[Scenes as source code]

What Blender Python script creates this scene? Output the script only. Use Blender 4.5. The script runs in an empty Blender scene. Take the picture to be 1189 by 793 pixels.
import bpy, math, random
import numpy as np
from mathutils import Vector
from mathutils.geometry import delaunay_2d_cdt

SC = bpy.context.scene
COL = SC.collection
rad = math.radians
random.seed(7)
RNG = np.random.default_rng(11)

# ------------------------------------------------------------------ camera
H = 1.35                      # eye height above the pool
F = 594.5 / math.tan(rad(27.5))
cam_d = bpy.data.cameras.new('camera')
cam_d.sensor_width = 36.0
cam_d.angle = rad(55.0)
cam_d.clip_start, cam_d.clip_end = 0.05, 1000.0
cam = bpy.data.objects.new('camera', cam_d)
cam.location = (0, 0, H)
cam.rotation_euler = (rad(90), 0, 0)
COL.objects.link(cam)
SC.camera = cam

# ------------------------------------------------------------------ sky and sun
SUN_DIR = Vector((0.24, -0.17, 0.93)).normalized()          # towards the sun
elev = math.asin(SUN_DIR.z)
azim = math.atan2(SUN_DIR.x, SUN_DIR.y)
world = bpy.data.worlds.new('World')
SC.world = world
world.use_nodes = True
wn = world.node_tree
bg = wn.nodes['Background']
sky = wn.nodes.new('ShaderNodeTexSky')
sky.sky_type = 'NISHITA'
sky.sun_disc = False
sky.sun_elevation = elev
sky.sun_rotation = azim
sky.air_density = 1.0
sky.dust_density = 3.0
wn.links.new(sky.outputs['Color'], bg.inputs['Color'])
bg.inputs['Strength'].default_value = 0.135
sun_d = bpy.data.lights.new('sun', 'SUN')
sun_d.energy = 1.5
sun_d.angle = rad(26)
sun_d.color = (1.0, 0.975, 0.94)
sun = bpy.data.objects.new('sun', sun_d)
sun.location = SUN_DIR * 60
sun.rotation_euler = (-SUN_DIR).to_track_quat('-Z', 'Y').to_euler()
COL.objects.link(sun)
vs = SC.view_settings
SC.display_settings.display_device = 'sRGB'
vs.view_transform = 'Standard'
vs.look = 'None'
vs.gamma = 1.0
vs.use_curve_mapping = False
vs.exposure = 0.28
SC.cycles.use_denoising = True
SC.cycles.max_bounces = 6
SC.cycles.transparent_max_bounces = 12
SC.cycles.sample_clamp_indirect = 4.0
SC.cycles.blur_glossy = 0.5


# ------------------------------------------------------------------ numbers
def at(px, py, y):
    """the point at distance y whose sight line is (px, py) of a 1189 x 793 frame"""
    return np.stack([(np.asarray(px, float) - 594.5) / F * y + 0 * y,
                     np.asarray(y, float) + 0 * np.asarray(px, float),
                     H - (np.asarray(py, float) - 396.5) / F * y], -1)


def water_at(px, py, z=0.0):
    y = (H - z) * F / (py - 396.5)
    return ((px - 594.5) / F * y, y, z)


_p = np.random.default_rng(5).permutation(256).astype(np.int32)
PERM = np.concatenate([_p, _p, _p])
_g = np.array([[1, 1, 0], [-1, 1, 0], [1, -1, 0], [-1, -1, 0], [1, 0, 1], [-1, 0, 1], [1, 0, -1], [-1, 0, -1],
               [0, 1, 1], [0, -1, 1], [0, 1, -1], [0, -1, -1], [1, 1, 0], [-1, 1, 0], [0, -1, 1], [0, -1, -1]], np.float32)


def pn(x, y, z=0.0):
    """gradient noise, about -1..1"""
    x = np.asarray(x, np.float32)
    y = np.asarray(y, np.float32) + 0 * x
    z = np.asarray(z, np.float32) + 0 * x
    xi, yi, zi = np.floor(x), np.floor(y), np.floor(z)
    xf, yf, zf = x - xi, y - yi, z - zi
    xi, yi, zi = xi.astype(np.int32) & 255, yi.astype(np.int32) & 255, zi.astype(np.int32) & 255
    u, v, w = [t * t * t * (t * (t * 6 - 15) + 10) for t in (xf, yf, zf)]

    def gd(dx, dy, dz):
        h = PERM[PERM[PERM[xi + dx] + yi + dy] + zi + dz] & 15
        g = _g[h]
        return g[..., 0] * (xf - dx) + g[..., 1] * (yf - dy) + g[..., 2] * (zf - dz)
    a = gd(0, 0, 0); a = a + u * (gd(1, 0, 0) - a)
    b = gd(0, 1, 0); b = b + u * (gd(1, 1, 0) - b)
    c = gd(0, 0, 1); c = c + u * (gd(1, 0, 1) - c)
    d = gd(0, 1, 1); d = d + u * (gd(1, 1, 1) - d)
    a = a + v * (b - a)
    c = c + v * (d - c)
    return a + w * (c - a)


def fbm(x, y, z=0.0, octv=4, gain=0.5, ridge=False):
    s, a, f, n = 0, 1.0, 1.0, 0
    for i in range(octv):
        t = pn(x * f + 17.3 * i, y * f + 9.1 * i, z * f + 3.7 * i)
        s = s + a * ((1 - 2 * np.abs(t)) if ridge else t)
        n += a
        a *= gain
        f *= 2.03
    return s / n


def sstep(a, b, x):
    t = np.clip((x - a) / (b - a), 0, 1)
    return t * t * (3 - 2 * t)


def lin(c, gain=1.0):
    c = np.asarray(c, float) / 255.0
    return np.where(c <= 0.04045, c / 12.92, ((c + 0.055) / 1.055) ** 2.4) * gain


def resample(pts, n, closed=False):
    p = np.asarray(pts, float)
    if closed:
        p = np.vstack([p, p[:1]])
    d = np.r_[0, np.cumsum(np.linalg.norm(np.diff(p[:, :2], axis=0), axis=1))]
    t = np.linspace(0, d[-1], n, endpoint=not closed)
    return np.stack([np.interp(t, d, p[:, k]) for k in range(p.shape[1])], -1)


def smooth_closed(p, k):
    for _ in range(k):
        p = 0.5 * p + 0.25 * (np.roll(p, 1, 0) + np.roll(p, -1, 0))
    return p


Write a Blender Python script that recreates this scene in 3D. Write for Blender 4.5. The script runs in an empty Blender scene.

Goal of the exercise:
Each entry must be reproduced verbatim.

Exercise solution:
What Blender Python script creates this scene? Output the script only. Use Blender 4.5. The script runs in an empty Blender scene. Take the picture to be 1189 by 793 pixels.
import bpy, math, random
import numpy as np
from mathutils import Vector
from mathutils.geometry import delaunay_2d_cdt

SC = bpy.context.scene
COL = SC.collection
rad = math.radians
random.seed(7)
RNG = np.random.default_rng(11)

# ------------------------------------------------------------------ camera
H = 1.35                      # eye height above the pool
F = 594.5 / math.tan(rad(27.5))
cam_d = bpy.data.cameras.new('camera')
cam_d.sensor_width = 36.0
cam_d.angle = rad(55.0)
cam_d.clip_start, cam_d.clip_end = 0.05, 1000.0
cam = bpy.data.objects.new('camera', cam_d)
cam.location = (0, 0, H)
cam.rotation_euler = (rad(90), 0, 0)
COL.objects.link(cam)
SC.camera = cam

# ------------------------------------------------------------------ sky and sun
SUN_DIR = Vector((0.24, -0.17, 0.93)).normalized()          # towards the sun
elev = math.asin(SUN_DIR.z)
azim = math.atan2(SUN_DIR.x, SUN_DIR.y)
world = bpy.data.worlds.new('World')
SC.world = world
world.use_nodes = True
wn = world.node_tree
bg = wn.nodes['Background']
sky = wn.nodes.new('ShaderNodeTexSky')
sky.sky_type = 'NISHITA'
sky.sun_disc = False
sky.sun_elevation = elev
sky.sun_rotation = azim
sky.air_density = 1.0
sky.dust_density = 3.0
wn.links.new(sky.outputs['Color'], bg.inputs['Color'])
bg.inputs['Strength'].default_value = 0.135
sun_d = bpy.data.lights.new('sun', 'SUN')
sun_d.energy = 1.5
sun_d.angle = rad(26)
sun_d.color = (1.0, 0.975, 0.94)
sun = bpy.data.objects.new('sun', sun_d)
sun.location = SUN_DIR * 60
sun.rotation_euler = (-SUN_DIR).to_track_quat('-Z', 'Y').to_euler()
COL.objects.link(sun)
vs = SC.view_settings
SC.display_settings.display_device = 'sRGB'
vs.view_transform = 'Standard'
vs.look = 'None'
vs.gamma = 1.0
vs.use_curve_mapping = False
vs.exposure = 0.28
SC.cycles.use_denoising = True
SC.cycles.max_bounces = 6
SC.cycles.transparent_max_bounces = 12
SC.cycles.sample_clamp_indirect = 4.0
SC.cycles.blur_glossy = 0.5


# ------------------------------------------------------------------ numbers
def at(px, py, y):
    """the point at distance y whose sight line is (px, py) of a 1189 x 793 frame"""
    return np.stack([(np.asarray(px, float) - 594.5) / F * y + 0 * y,
                     np.asarray(y, float) + 0 * np.asarray(px, float),
                     H - (np.asarray(py, float) - 396.5) / F * y], -1)


def water_at(px, py, z=0.0):
    y = (H - z) * F / (py - 396.5)
    return ((px - 594.5) / F * y, y, z)


_p = np.random.default_rng(5).permutation(256).astype(np.int32)
PERM = np.concatenate([_p, _p, _p])
_g = np.array([[1, 1, 0], [-1, 1, 0], [1, -1, 0], [-1, -1, 0], [1, 0, 1], [-1, 0, 1], [1, 0, -1], [-1, 0, -1],
               [0, 1, 1], [0, -1, 1], [0, 1, -1], [0, -1, -1], [1, 1, 0], [-1, 1, 0], [0, -1, 1], [0, -1, -1]], np.float32)


def pn(x, y, z=0.0):
    """gradient noise, about -1..1"""
    x = np.asarray(x, np.float32)
    y = np.asarray(y, np.float32) + 0 * x
    z = np.asarray(z, np.float32) + 0 * x
    xi, yi, zi = np.floor(x), np.floor(y), np.floor(z)
    xf, yf, zf = x - xi, y - yi, z - zi
    xi, yi, zi = xi.astype(np.int32) & 255, yi.astype(np.int32) & 255, zi.astype(np.int32) & 255
    u, v, w = [t * t * t * (t * (t * 6 - 15) + 10) for t in (xf, yf, zf)]

    def gd(dx, dy, dz):
        h = PERM[PERM[PERM[xi + dx] + yi + dy] + zi + dz] & 15
        g = _g[h]
        return g[..., 0] * (xf - dx) + g[..., 1] * (yf - dy) + g[..., 2] * (zf - dz)
    a = gd(0, 0, 0); a = a + u * (gd(1, 0, 0) - a)
    b = gd(0, 1, 0); b = b + u * (gd(1, 1, 0) - b)
    c = gd(0, 0, 1); c = c + u * (gd(1, 0, 1) - c)
    d = gd(0, 1, 1); d = d + u * (gd(1, 1, 1) - d)
    a = a + v * (b - a)
    c = c + v * (d - c)
    return a + w * (c - a)


def fbm(x, y, z=0.0, octv=4, gain=0.5, ridge=False):
    s, a, f, n = 0, 1.0, 1.0, 0
    for i in range(octv):
        t = pn(x * f + 17.3 * i, y * f + 9.1 * i, z * f + 3.7 * i)
        s = s + a * ((1 - 2 * np.abs(t)) if ridge else t)
        n += a
        a *= gain
        f *= 2.03
    return s / n


def sstep(a, b, x):
    t = np.clip((x - a) / (b - a), 0, 1)
    return t * t * (3 - 2 * t)


def lin(c, gain=1.0):
    c = np.asarray(c, float) / 255.0
    return np.where(c <= 0.04045, c / 12.92, ((c + 0.055) / 1.055) ** 2.4) * gain


def resample(pts, n, closed=False):
    p = np.asarray(pts, float)
    if closed:
        p = np.vstack([p, p[:1]])
    d = np.r_[0, np.cumsum(np.linalg.norm(np.diff(p[:, :2], axis=0), axis=1))]
    t = np.linspace(0, d[-1], n, endpoint=not closed)
    return np.stack([np.interp(t, d, p[:, k]) for k in range(p.shape[1])], -1)


def smooth_closed(p, k):
    for _ in range(k):
        p = 0.5 * p + 0.25 * (np.roll(p, 1, 0) + np.roll(p, -1, 0))
    return p


Write a Blender Python script that recreates this scene in 3D. Write for Blender 4.5. The script runs in an empty Blender scene.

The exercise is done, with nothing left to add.